_Task prompt_.
Count lines, not occurrences: give the number of lines holding the word "Blender", and nothing besides.

--- start of Entries shown ---

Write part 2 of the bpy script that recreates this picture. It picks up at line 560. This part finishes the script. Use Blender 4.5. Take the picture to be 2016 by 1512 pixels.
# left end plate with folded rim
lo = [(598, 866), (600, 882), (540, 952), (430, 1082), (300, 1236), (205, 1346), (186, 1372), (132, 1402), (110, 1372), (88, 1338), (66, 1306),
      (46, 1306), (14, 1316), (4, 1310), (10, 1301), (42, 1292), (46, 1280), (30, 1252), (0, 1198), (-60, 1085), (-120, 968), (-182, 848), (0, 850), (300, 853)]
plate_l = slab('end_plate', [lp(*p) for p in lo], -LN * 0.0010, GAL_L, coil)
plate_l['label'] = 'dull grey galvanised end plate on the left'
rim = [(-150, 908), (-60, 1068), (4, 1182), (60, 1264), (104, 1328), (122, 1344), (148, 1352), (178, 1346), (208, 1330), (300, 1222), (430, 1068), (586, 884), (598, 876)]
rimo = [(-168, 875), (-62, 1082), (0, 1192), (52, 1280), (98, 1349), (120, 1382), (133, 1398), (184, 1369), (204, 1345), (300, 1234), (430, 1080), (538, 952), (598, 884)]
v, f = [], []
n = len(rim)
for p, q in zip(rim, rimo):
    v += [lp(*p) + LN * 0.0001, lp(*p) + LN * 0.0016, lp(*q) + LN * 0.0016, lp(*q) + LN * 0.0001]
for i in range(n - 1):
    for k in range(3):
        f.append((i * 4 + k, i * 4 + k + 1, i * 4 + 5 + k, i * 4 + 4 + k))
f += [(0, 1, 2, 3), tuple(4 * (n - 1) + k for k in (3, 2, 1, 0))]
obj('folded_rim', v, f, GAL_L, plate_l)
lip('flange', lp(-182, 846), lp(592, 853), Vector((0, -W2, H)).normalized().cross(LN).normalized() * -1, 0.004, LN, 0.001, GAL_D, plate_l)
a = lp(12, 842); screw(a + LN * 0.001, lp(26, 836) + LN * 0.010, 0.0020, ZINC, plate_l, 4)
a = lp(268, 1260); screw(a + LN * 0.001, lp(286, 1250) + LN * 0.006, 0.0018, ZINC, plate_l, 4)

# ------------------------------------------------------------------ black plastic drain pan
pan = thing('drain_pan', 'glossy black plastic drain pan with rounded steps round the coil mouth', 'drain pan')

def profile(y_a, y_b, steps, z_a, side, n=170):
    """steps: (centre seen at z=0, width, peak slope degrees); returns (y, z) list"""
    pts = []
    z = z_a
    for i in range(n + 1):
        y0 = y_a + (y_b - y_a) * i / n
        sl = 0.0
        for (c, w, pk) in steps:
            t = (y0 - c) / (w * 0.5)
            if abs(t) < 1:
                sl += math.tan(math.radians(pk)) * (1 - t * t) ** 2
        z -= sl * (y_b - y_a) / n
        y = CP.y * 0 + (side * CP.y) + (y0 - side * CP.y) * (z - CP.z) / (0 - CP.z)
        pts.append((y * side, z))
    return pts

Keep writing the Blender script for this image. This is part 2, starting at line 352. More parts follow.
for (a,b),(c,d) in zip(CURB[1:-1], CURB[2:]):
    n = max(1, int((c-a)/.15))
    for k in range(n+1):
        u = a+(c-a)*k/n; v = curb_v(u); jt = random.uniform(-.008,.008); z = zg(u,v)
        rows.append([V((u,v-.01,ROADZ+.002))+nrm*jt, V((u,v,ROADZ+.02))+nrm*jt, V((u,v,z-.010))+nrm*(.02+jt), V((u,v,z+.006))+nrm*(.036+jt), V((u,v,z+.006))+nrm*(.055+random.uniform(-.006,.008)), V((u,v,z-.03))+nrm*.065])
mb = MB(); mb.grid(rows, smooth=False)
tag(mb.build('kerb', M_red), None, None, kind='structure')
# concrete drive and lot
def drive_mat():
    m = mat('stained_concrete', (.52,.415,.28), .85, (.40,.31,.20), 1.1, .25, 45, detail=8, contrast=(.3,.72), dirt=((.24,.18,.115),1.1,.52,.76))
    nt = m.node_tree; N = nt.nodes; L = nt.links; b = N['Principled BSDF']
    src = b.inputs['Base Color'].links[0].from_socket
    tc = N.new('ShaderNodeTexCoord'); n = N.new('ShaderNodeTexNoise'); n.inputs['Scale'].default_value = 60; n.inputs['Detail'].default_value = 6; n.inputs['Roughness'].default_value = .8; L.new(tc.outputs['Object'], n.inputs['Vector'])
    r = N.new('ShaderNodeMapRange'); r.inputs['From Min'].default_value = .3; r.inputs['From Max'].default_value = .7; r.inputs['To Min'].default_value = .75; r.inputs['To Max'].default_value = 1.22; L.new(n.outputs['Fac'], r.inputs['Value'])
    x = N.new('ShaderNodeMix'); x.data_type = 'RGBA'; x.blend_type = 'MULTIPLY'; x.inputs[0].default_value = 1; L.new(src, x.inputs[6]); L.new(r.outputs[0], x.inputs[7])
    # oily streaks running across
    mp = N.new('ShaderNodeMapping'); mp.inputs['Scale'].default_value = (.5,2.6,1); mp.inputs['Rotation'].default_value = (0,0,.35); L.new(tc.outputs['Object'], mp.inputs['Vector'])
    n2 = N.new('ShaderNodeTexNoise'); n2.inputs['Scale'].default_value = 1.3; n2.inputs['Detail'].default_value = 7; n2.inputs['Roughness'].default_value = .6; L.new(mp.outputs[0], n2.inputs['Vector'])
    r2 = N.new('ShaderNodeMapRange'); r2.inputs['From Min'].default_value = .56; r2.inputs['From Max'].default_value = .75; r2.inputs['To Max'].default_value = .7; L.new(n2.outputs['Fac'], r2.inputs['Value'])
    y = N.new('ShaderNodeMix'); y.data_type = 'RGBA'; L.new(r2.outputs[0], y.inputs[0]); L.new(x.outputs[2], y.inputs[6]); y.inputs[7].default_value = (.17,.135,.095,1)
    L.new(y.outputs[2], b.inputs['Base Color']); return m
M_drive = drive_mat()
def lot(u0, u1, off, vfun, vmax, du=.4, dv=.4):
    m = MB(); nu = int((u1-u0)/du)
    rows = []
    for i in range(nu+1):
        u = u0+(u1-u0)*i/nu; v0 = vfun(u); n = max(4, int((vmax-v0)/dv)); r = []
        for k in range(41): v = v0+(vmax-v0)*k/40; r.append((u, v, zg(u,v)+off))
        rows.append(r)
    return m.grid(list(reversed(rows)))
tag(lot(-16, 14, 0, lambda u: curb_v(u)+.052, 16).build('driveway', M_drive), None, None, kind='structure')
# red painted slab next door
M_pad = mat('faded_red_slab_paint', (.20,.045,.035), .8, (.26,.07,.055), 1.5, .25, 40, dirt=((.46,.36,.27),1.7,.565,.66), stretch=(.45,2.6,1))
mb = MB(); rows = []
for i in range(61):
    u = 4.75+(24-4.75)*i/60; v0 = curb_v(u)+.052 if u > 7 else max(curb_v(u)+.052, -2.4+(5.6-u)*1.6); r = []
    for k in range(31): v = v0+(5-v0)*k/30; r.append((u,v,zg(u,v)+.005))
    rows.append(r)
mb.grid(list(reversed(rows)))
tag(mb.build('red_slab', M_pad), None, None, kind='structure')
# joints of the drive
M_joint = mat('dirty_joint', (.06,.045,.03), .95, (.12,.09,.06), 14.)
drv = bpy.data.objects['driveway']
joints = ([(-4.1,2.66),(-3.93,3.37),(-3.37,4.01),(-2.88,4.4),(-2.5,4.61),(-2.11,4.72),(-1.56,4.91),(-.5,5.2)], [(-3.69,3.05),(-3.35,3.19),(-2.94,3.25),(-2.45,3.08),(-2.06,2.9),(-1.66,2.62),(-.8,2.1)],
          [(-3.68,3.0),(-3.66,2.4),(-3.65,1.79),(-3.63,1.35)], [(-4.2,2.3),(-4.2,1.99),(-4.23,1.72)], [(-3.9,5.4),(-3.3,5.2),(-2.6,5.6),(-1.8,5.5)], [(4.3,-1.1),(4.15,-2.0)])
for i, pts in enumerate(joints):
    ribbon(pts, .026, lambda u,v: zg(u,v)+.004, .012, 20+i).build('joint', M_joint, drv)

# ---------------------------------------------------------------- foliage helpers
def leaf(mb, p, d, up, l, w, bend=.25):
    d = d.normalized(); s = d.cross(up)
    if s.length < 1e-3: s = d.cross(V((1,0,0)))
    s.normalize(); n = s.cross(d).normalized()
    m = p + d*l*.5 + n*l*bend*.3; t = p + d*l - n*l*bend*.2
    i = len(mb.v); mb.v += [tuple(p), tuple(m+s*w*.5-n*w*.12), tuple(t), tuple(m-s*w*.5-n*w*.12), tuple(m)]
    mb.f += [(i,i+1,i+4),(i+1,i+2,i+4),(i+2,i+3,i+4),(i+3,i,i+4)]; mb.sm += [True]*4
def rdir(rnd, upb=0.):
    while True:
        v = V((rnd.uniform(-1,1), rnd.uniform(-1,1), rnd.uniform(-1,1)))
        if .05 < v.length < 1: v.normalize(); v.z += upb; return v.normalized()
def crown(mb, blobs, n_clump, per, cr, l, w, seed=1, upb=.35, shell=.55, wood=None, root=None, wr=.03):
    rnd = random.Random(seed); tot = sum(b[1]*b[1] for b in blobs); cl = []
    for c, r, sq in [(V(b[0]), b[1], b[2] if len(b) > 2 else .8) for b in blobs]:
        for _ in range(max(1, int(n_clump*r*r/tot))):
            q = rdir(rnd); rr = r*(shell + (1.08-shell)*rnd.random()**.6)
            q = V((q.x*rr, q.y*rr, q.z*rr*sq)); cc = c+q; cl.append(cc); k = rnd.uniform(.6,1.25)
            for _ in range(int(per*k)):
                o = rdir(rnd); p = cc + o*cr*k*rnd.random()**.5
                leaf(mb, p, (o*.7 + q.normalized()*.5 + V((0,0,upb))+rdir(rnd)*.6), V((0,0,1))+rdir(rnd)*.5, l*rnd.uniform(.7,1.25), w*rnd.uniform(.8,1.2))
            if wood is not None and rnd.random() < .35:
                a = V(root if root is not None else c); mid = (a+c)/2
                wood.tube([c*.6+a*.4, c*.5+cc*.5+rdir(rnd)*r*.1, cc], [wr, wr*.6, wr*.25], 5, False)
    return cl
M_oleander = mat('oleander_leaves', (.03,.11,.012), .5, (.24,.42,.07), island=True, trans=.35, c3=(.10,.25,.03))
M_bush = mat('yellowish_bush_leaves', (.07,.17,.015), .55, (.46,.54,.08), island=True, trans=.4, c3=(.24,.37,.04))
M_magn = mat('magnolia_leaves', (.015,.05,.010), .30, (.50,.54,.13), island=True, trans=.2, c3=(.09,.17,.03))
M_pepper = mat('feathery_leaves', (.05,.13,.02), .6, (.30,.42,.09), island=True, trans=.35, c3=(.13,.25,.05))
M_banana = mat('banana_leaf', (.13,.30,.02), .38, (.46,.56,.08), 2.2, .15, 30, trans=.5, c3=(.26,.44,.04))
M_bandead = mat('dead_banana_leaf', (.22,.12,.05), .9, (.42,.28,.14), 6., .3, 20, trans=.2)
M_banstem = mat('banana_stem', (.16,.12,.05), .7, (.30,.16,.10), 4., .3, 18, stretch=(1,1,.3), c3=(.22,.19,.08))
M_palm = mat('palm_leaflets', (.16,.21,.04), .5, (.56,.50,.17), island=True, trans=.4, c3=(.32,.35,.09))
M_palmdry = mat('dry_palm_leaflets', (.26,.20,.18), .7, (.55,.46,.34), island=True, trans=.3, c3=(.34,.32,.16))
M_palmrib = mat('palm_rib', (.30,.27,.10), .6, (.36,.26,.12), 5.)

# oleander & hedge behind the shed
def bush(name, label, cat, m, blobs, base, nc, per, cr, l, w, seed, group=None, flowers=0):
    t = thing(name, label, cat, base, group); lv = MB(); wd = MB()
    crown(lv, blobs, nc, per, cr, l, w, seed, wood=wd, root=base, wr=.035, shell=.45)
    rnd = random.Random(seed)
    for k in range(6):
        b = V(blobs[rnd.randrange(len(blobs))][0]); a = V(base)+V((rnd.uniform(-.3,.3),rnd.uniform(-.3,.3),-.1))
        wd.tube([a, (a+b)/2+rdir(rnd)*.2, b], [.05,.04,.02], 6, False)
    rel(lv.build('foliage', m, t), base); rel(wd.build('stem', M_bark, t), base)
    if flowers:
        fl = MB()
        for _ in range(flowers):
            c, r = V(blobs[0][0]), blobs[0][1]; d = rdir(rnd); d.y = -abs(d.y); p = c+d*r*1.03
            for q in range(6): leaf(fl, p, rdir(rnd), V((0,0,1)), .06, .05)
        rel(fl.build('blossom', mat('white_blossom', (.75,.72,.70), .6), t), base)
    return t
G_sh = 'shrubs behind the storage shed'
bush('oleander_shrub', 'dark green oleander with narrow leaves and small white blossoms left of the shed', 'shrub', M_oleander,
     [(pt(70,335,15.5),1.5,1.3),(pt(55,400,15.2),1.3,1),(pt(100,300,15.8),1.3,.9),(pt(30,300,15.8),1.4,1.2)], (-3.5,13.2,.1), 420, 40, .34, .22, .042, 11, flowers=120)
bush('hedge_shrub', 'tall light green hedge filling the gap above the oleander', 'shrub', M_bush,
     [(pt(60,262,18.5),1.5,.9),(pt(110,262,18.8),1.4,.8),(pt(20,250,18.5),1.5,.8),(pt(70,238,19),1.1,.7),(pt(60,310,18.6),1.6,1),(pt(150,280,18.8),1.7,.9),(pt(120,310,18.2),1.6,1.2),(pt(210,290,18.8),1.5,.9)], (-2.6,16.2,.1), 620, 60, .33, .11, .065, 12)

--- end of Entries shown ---

_Solution_.
2